* BRIEF *
Starting at the line that has "nt.links.new(sx_.outputs['X'], mr_.inputs['Value'])" and stopping after the line that has "nt.links.new(mx_.outputs[2], bs.inputs['Base Color'])", reproduce the listing below exactly; omit everything else.

* DATA PROVIDED *

** Begin **

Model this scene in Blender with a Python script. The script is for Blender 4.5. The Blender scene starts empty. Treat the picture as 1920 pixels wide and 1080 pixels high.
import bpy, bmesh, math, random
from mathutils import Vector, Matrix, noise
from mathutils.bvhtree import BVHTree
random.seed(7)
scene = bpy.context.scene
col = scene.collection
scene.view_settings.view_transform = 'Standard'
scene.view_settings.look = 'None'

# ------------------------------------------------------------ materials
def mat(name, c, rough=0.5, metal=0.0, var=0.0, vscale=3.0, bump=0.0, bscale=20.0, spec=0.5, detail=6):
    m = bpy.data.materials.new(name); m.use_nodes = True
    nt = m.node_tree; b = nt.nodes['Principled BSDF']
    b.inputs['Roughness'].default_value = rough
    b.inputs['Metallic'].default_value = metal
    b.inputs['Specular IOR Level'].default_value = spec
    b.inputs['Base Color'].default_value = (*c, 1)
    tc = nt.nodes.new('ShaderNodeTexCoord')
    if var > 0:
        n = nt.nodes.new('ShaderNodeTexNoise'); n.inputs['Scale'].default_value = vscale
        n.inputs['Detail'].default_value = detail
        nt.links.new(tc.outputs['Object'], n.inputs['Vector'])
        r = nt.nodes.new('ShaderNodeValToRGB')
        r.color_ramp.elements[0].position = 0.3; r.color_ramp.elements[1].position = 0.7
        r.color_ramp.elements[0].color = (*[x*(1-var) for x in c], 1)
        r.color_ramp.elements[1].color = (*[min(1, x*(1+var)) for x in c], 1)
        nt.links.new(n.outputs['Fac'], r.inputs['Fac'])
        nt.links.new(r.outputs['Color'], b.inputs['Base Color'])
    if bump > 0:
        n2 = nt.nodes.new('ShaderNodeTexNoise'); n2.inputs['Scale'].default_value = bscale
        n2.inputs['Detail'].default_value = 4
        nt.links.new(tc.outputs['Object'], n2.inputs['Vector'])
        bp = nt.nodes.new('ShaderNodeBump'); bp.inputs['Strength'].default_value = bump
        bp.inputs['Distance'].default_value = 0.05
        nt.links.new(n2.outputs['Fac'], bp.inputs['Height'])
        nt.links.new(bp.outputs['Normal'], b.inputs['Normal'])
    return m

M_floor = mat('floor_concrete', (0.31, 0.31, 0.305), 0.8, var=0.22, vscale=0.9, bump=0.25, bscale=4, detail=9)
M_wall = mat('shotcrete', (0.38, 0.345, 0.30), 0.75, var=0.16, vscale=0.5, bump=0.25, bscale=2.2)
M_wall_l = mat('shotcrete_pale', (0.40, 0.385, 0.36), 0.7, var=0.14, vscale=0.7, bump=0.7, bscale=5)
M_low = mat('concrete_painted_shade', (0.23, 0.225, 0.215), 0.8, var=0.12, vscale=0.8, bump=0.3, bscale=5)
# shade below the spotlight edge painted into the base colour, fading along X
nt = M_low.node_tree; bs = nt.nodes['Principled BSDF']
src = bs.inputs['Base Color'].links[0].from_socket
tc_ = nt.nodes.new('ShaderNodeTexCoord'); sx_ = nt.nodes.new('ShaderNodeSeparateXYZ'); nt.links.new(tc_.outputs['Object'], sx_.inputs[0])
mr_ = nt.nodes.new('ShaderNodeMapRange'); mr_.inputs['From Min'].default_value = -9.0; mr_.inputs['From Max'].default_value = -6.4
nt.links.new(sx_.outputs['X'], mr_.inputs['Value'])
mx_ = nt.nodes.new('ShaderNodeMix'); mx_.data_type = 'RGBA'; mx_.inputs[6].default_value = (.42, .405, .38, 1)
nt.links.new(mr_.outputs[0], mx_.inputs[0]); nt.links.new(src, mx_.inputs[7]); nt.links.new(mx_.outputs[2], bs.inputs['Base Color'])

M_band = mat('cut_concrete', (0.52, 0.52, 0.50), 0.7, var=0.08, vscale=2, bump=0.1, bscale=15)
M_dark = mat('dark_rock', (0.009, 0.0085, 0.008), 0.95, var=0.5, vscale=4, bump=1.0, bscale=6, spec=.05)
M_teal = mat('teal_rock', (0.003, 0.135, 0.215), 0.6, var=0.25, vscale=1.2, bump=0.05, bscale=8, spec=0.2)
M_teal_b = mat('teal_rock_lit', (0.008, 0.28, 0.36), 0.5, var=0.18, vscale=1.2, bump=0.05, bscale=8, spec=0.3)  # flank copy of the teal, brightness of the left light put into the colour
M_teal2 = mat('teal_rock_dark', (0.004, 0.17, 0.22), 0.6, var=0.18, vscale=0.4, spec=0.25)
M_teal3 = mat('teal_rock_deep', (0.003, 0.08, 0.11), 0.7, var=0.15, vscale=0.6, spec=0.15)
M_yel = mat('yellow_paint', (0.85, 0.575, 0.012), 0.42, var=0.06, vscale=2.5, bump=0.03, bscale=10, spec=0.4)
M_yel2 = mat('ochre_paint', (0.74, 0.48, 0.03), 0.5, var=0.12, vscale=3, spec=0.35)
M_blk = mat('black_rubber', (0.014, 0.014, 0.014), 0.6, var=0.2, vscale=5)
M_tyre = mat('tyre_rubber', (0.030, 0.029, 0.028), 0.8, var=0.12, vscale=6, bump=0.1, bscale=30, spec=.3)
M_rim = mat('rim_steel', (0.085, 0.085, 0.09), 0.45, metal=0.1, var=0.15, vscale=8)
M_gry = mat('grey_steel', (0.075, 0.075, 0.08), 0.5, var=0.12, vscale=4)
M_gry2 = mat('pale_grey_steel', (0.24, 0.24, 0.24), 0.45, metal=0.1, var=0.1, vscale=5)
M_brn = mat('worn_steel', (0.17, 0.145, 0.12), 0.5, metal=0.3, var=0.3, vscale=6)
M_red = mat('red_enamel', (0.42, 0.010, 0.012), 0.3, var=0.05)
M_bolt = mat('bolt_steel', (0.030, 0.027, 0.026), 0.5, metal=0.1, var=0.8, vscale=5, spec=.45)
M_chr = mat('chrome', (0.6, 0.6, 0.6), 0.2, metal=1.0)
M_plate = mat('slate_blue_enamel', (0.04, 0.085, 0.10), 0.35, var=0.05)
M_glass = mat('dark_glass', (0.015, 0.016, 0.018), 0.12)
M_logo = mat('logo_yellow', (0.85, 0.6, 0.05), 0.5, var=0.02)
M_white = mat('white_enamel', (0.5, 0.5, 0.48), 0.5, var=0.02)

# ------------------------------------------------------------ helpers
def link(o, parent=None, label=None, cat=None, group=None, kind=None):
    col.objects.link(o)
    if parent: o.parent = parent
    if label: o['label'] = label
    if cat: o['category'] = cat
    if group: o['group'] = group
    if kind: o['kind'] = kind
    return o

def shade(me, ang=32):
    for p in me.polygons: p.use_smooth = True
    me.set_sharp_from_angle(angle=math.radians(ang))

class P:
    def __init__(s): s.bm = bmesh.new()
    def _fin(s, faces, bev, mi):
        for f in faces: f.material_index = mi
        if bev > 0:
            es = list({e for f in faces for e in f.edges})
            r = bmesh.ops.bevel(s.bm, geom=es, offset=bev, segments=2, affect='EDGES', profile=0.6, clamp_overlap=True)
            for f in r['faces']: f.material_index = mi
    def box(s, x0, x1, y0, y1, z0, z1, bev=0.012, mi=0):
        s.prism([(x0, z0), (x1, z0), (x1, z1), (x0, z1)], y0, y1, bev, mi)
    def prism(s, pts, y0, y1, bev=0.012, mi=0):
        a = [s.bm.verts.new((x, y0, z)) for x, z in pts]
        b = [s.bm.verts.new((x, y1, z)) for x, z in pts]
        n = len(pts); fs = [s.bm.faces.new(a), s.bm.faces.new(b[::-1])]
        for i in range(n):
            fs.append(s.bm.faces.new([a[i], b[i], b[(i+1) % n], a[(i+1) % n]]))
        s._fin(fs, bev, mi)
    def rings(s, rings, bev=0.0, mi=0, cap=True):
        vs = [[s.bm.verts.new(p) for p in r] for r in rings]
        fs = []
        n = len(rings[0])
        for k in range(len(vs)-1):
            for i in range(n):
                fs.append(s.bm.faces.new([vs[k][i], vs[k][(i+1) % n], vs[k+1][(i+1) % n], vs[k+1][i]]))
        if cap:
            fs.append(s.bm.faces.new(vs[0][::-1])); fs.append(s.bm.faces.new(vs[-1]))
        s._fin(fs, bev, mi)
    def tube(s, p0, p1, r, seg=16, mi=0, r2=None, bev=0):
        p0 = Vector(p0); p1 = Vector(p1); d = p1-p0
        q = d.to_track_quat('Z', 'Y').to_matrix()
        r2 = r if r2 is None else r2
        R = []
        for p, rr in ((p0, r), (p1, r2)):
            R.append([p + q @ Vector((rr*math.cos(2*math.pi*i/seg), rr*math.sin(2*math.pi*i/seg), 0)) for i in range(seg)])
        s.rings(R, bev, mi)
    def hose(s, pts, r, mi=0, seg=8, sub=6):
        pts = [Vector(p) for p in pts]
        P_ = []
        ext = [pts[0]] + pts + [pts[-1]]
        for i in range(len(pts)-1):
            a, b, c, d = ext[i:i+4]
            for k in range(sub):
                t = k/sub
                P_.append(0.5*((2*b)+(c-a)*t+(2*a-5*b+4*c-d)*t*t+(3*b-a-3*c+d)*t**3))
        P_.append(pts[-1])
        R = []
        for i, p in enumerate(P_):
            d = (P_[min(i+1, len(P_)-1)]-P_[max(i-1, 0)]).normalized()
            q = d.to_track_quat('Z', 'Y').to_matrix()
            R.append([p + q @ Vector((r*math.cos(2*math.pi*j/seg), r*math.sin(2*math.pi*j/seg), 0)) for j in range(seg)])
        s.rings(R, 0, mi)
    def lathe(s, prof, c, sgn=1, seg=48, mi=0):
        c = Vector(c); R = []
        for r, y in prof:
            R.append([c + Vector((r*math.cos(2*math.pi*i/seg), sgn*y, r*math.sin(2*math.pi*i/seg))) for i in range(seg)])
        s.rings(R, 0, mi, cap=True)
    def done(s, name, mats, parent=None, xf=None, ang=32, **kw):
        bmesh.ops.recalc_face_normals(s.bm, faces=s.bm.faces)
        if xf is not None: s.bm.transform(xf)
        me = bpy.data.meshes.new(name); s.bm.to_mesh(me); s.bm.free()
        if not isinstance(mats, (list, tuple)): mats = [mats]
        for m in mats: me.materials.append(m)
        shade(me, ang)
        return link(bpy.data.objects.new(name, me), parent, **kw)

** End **

* SOLUTION TO THIS PROBLEM *
nt.links.new(sx_.outputs['X'], mr_.inputs['Value'])
mx_ = nt.nodes.new('ShaderNodeMix'); mx_.data_type = 'RGBA'; mx_.inputs[6].default_value = (.42, .405, .38, 1)
nt.links.new(mr_.outputs[0], mx_.inputs[0]); nt.links.new(src, mx_.inputs[7]); nt.links.new(mx_.outputs[2], bs.inputs['Base Color'])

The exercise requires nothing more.